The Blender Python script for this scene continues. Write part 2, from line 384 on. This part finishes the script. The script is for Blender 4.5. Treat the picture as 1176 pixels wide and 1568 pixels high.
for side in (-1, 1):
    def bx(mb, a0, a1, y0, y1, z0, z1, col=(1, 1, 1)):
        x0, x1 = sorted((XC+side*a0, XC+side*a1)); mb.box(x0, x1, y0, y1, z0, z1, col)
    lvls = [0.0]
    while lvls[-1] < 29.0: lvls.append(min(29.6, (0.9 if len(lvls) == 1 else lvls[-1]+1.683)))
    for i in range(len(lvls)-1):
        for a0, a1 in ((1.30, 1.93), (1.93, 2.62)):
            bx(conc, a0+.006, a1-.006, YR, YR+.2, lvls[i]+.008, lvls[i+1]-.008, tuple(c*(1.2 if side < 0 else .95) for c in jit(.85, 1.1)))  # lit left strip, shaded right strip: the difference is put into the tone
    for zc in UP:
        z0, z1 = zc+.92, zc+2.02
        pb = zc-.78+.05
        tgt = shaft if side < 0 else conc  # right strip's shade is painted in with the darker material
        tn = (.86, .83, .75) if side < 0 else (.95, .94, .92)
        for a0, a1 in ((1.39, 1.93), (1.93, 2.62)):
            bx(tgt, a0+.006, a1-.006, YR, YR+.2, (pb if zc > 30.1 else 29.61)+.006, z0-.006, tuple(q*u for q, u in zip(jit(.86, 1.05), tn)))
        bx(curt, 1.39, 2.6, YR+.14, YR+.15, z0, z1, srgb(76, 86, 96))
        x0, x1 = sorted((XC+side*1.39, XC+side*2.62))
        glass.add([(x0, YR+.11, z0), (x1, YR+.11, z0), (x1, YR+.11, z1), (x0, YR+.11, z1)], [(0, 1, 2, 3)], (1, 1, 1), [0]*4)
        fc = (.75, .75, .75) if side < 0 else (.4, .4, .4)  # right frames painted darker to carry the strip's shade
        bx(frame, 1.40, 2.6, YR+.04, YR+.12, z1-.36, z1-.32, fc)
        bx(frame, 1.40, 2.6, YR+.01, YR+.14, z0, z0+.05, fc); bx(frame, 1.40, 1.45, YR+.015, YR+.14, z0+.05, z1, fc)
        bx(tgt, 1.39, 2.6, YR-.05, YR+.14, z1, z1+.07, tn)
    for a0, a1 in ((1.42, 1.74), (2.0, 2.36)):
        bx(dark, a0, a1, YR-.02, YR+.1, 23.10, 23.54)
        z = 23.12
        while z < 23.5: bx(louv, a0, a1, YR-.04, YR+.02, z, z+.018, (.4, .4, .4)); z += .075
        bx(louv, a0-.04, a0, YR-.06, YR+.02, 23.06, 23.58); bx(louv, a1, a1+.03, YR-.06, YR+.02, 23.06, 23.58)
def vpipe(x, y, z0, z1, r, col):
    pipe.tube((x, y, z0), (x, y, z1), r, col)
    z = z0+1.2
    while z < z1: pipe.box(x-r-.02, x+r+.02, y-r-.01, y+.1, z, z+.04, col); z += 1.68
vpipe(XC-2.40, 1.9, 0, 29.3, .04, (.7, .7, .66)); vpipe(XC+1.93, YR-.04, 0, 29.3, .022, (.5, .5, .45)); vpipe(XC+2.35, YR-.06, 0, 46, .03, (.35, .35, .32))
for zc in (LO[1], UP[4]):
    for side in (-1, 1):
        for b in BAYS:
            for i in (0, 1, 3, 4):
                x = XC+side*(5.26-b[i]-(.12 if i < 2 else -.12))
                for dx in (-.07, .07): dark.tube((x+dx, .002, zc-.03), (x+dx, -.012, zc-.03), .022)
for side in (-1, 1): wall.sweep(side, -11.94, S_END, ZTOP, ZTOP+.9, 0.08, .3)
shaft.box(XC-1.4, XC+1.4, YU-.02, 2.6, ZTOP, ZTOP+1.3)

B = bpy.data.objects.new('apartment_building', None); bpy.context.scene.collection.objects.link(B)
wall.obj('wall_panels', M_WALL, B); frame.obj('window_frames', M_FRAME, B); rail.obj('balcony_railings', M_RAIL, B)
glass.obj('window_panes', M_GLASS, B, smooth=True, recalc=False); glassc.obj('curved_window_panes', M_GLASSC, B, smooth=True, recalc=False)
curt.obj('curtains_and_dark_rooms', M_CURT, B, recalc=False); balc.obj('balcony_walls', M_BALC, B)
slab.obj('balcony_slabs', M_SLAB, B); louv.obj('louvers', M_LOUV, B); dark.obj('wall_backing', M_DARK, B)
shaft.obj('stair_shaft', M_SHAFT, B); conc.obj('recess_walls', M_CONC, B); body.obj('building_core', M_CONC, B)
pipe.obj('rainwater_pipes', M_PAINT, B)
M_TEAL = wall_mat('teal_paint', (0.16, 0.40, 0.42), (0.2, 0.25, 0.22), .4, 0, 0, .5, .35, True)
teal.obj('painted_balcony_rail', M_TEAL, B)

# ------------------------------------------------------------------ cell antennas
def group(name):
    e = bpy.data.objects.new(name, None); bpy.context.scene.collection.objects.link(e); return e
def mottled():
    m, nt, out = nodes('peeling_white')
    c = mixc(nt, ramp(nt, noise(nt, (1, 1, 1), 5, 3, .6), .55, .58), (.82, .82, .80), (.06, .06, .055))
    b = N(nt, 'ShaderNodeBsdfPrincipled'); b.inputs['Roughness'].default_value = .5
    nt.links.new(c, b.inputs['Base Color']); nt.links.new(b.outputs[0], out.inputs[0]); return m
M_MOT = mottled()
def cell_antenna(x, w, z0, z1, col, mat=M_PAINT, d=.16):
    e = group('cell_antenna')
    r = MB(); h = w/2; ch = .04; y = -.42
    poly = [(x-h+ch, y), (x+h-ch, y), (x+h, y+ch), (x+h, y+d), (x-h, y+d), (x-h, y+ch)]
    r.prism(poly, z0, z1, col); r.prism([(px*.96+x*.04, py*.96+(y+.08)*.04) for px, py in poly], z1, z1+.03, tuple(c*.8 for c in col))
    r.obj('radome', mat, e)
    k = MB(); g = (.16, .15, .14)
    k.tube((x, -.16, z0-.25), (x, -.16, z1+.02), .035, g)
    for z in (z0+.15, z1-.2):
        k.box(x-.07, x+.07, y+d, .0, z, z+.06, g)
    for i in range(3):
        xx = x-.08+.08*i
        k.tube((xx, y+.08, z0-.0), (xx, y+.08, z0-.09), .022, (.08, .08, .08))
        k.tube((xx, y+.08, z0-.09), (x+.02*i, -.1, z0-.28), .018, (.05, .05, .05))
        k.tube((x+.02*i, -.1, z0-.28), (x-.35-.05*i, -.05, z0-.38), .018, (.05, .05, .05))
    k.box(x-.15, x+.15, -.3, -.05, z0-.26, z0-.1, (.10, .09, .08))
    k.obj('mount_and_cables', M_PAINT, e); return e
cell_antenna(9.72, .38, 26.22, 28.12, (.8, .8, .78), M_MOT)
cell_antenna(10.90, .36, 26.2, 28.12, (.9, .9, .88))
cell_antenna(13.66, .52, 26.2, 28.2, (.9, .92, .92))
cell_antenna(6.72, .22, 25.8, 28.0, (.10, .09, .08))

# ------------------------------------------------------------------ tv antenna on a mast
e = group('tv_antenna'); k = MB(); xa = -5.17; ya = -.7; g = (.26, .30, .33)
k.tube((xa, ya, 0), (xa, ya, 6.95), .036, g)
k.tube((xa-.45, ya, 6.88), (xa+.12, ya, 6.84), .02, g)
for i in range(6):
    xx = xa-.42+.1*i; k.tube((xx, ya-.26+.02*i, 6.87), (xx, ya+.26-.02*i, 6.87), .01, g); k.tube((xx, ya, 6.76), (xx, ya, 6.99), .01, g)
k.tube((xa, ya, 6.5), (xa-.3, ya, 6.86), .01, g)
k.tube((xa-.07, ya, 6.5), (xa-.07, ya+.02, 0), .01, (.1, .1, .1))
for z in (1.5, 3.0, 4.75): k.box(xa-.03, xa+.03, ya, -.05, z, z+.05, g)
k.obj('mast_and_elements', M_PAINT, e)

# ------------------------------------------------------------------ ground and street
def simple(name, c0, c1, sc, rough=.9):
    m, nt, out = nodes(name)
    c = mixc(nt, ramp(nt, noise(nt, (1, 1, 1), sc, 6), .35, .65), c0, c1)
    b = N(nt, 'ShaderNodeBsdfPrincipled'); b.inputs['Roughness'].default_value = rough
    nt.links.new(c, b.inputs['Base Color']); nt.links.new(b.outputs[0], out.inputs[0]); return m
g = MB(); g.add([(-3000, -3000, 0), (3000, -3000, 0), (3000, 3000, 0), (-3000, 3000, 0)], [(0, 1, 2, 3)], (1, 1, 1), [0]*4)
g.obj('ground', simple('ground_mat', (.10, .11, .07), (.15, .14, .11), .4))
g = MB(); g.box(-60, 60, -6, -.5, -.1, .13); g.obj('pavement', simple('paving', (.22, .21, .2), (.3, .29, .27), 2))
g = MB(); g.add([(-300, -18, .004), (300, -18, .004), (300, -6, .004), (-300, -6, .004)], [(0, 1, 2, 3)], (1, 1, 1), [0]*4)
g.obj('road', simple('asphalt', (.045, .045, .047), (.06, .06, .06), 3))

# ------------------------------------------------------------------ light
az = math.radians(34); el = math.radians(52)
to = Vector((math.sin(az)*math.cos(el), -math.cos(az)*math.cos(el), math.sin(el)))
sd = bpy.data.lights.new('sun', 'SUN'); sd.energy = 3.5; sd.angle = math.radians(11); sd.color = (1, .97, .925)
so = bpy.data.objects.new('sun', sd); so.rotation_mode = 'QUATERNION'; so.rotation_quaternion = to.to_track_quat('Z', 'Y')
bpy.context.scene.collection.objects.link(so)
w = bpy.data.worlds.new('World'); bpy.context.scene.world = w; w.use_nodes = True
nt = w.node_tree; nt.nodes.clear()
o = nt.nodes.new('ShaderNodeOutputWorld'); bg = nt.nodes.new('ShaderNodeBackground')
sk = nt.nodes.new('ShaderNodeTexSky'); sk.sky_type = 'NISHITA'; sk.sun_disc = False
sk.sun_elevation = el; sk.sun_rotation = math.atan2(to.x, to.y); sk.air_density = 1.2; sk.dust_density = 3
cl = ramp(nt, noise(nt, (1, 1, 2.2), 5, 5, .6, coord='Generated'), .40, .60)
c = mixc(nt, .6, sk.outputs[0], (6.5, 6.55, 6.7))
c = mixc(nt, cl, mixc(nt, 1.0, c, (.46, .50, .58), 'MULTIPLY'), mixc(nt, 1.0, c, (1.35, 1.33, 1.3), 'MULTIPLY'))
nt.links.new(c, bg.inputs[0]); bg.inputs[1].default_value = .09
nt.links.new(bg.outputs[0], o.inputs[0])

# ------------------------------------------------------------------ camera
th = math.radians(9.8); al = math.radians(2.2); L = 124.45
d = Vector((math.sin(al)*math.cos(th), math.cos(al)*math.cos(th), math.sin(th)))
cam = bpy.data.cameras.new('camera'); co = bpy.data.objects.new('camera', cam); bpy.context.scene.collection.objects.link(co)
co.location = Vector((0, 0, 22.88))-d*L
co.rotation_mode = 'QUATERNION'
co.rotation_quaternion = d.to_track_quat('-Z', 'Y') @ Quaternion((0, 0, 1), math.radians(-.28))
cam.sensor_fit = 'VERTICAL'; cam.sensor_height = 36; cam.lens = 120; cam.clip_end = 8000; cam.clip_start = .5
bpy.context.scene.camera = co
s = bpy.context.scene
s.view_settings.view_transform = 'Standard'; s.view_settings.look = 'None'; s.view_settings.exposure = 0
......
- Task directions
In the listing, find every line with the word "tuple" and state how many there are, nothing more.

- Answer to this problem
3